Quality Magazine

Supply Chain Efficiency Was Key Factor in Driving Profits for Manufacturers During Down Economy

October 20, 2010

FALLS CHURCH, VA-Amid economic turmoil, businesses rely on the efficiency of supply chain operations to respond to consumer demand for lower prices and the ability to maintain profits, as indicated by the eighth annual "Global Survey of Supply Chain Progress.” The 2010 survey was conducted by CSC, Supply Chain Management Review, The Eli Broad Graduate School of Management at Michigan State University, with assistance from The Council of Supply Chain Management Professionals (CSCMP) and Supply Chain Europe magazine.

"The lessons on how businesses survived a serious economic downturn are becoming more evident," said Brad Barton, CSC's Supply Chain Practice Leader. "To reduce costs, business leaders went directly to their supply chains, working with key suppliers to reduce cycle times and increase revenues with their best customers."

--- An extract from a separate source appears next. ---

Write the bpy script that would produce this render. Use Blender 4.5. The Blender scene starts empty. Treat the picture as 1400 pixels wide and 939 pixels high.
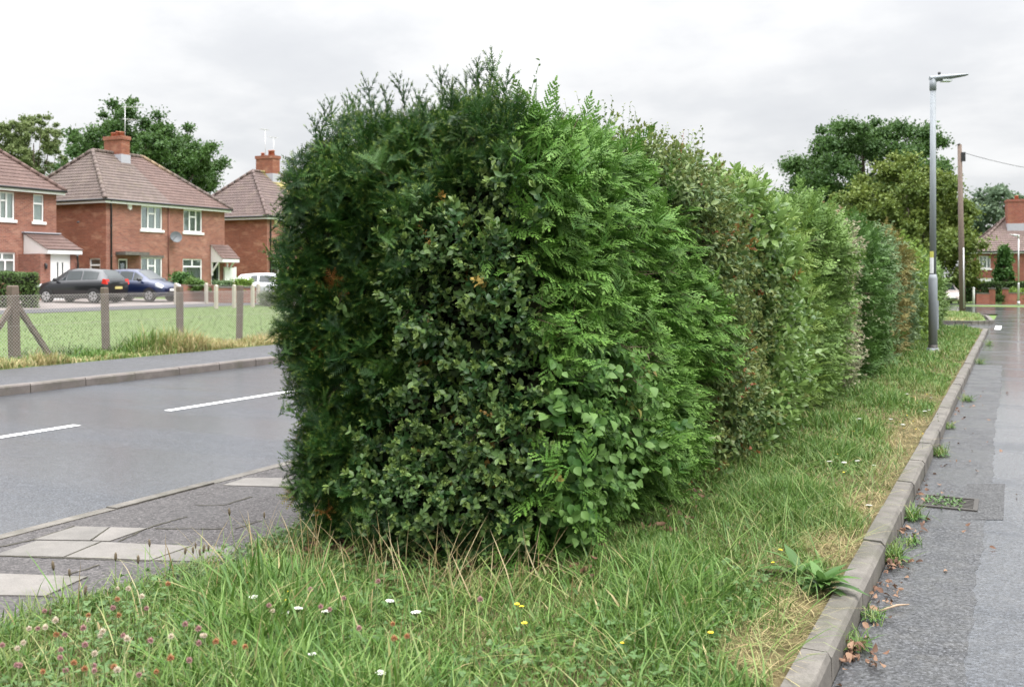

Completed by supply chain executives from 20 different industries worldwide, the survey questioned respondents about business results during the economic downturn, focusing specifically on how supply chain initiatives -- and supply chains in general -- had played a role in reducing costs and sustaining revenues and customer satisfaction across the organization.

Key findings include:

The bottom line is clear: An efficient supply chain was essential to maintaining prices on goods and services over the past year and also was the means to generating new revenues. When asked what happened to the emphasis on supply chain management in the last 12 to 24 months, 78% reported it had increased. Savings achieved in 2010 were essentially flat or fell off slightly when compared to 2009. Combined with other responses, these results suggest that most firms are at the bottom of the economic trough and will use their supply chains to keep a lid on costs as they slowly rise out of the downturn. A similar observation was found in the reported revenue increases due to supply chain efforts. Firms reporting no increases or not able to find increases rose from 30% in 2009 to 47% in 2010. This indicates that a down economy took its toll on what had been consistent improvements in both areas -- costs and revenues. Results show that leaders took advantage of the times to build market share. When asked if the downturn had resulted in changes to market share, 37.5% said their shares had gone up, while 22.5% said they went down.

"If ever there was a call for action, it appeared in the 2010 supply chain survey results. Failure to have a supply chain in prime condition was a ticket to increased costs and lost market shares. Firms have only bottomed out in the global recession, and we expect continued emphasis will be placed on supply chain optimization for the next 12 months," added Barton.